Without really answering my question directly, Rick responded that publishing isn’t the only industry going through hard times. He rattled off a number of industries struggling, and made the point that one either adapts to change or falls by the wayside. In his personal life and career, he said he has gone from what was basically an upper middle class lifestyle to whatever it is you call the class just below what has typically been labeled middle class. Then he shrugged and smiled, if a bit wry. He said he has had to seek out writing work of a nature he doesn’t really like at all, whether it is reviews or articles and essays on topics he really doesn’t care about, to maintain his income. However, he concluded by saying he still gets to spend most of his time doing the writing that he most loves, and that as a writer he still doesn’t have to have “a real job” and for that he is grateful.

I thought that was a telling, and honest, answer from a guy who is essentially a perfect example of a “mid list” writer. The guy has written several books, mostly nonfiction, with a couple other novels and story collections. He’s been nominated for, and won, various awards. He continues to make his living, but not as well as he was a few years ago. Sounds like just about everyone I know, writers or not.

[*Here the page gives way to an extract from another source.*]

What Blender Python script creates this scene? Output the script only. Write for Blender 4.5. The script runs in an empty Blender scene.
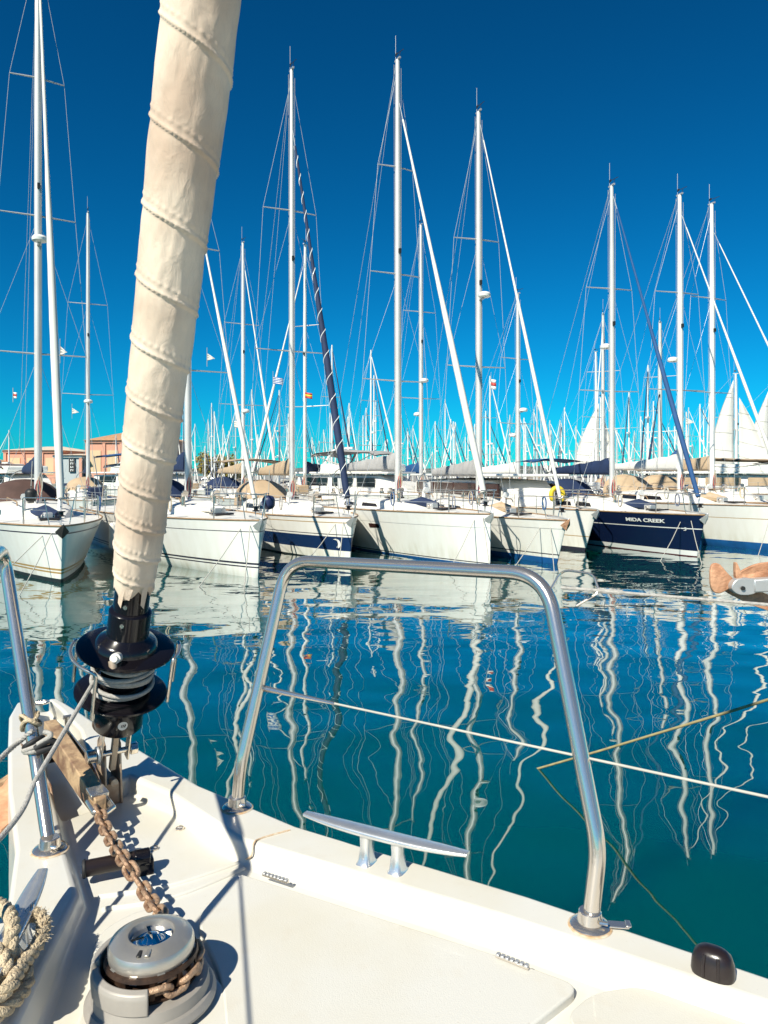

It also made me feel kind of guilty. Some months ago I decided to stop writing for the local weekly paper, the Independent. I was pretty much only doing music reviews to the tune of 200 words with payment totaling roughly the cost of a CD. My decision was based mainly on the time involved, that the money wasn’t really worth the effort of trying to find things to say about music I usually didn’t care much for. The other feature-writing opportunities were nice, where I could write longer pieces that would pay closer to a c-note, or even 3-digits for the one cover story I did. Those opportunities were fewer and farther between given the Indy’s freelance budget had been reduced, but it was still nice to sit on an invoice for a while until I’d written four or five reviews, then get a check for enough to take the family out for dinner or something.

I stopped because I wanted to devote more time to my fiction writing. Nothing wrong with that, in theory. In reality, though, as a writer who wants to generate a little income to ultimately (and hopefully) make at least part of my living over the next few years from my work, it was a mistake. I can write a 5000 or 6000 word short story, and, if I am lucky, it might land in a paying market that will probably get me $15 – $20. Yeah, there are better paying markets out there, sure, but I’m not likely to land in one any time soon. Hell, the one short article I landed in Vintage Guitar magazine paid more than a year’s worth of stories will (especially considering everything I’ve done so far with my fiction, both already published or soon to be, pays nothing at all).

I’m not complaining. It is just a hard realization of a “career mistake” made that can hopefully be rectified with a little more effort. Sure, it would be nice to devote all my writing time to my fiction, but that is probably short-sighted, at least for the purpose of my goals. And I have some fiction opportunities on the near horizon that may generate income as well. The proper thing as an artist is to say, “it ain’t about money,” and really it isn’t. But for art sometimes one must make a few sacrifices here and there, at least if one wants it to put a little food on the table.